Azint wrote:How often does a game win you over time, where it was rocky at the start? I bought Battlefront last year, because I was riding on Episode VII's hype, and the game was a mixed bag with more cons than pros. I dropped it after only a few weeks, and have not touched it in about a year. Because Rogue One was so good, I needed more big battles alongside my Star Wars, and picked up Battlefront again. The season pass was on sale for relatively cheap and I took the bait, and so I have been playing it a lot ever since.
I am impressed with how much they added since launch, and how they balanced several very broken weapons and abilities. Battlefront still has its flaws, be they many, but I admit I am having much more fun with it than I did Battlefield 3 or 1. It still needs to be on record that the game on launch deserved all of the backlash it got, and they sold us only half of the game.
I'd say it depends on the damage done with the first impression. I played Mass Effect 3 a lot, but I never touched the singleplayer until the expanded ending DLC came out. Even then, I didn't feel like playing through it again and only came back to do DLCs.
Funny how this whole thing revolves around most EA titles.

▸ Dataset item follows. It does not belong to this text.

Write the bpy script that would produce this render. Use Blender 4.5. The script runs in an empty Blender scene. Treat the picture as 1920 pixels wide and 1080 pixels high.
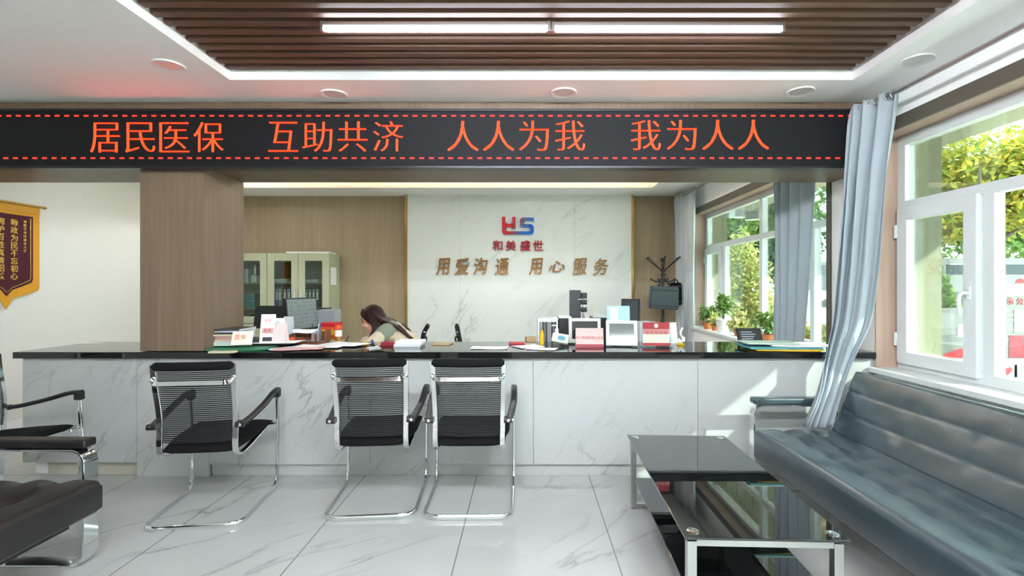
import bpy, bmesh, math, random
from math import sin, cos, pi, radians, sqrt, atan2
from mathutils import Vector, Matrix, noise

# ------------------------------------------------------------------ camera, light, exposure
scene = bpy.context.scene
C = scene.collection
F, CX, CY, H = 900.0, 985.0, 537.0, 1.337      # focal length in px, vanishing point, eye height
cam_d = bpy.data.cameras.new('camera'); cam = bpy.data.objects.new('camera', cam_d); C.objects.link(cam)
cam.location = (0, 0, H); cam.rotation_euler = (pi/2, 0, 0)
cam_d.sensor_width = 36.0; cam_d.lens = F/1920*36
cam_d.shift_x = -(CX-960)/1920; cam_d.shift_y = -(540-CY)/1920
cam_d.clip_start = 0.05; cam_d.clip_end = 300
scene.camera = cam

SUN_DIR = Vector((-1.18, 1.0, -0.911))
sun_d = bpy.data.lights.new('sun', 'SUN'); sun = bpy.data.objects.new('sun', sun_d); C.objects.link(sun)
sun_d.energy = 7.4; sun_d.angle = radians(0.53); sun_d.color = (1.0, 0.97, 0.91)
sun.rotation_euler = SUN_DIR.to_track_quat('-Z', 'Y').to_euler(); sun.location = (8, -6, 8)

world = bpy.data.worlds.new('world'); scene.world = world; world.use_nodes = True
wn = world.node_tree; wn.nodes.clear()
w_out = wn.nodes.new('ShaderNodeOutputWorld'); w_bg = wn.nodes.new('ShaderNodeBackground')
sky = wn.nodes.new('ShaderNodeTexSky'); sky.sky_type = 'HOSEK_WILKIE'
sky.sun_direction = (-SUN_DIR).normalized(); sky.turbidity = 5.0; sky.ground_albedo = 0.5
w_mix = wn.nodes.new('ShaderNodeMixRGB'); w_mix.inputs[0].default_value = 0.75
w_mix.inputs[2].default_value = (0.76, 0.92, 1.0, 1)
wn.links.new(sky.outputs[0], w_mix.inputs[1]); wn.links.new(w_mix.outputs[0], w_bg.inputs[0])
wn.links.new(w_bg.outputs[0], w_out.inputs[0]); w_bg.inputs[1].default_value = 3.3

vs = scene.view_settings
scene.display_settings.display_device = 'sRGB'
vs.view_transform = 'Standard'; vs.look = 'None'; vs.gamma = 1.0; vs.use_curve_mapping = False
vs.exposure = 2.45
TUBE, COVE, SPOT = 9.0, 2.0, 175.0

# ------------------------------------------------------------------ geometry helpers
rnd = random.Random(7)
def at(px, py, d):  return Vector(((px-CX)/F*d, d, H-(py-CY)/F*d))
def onz(px, py, z):
    d = (H-z)*F/(py-CY); return Vector(((px-CX)/F*d, d, z))
def RZ(a): return Matrix.Rotation(a, 4, 'Z')
def RX(a): return Matrix.Rotation(a, 4, 'X')
def RY(a): return Matrix.Rotation(a, 4, 'Y')
def TR(*v): return Matrix.Translation(Vector(v))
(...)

Sadly, most games that I play tend to go the opposite route of having really alluring content/concepts at the start, but rarely follows through with them or falls down the well of boring repetition because the developers probably didn't know how to improve on that initial concept.
I heard that Final Fantasy XII is supposed to get better after about 20 hours, which is just too much for me. I won't waddle through that much muck on the off-chance that it might get better at one point.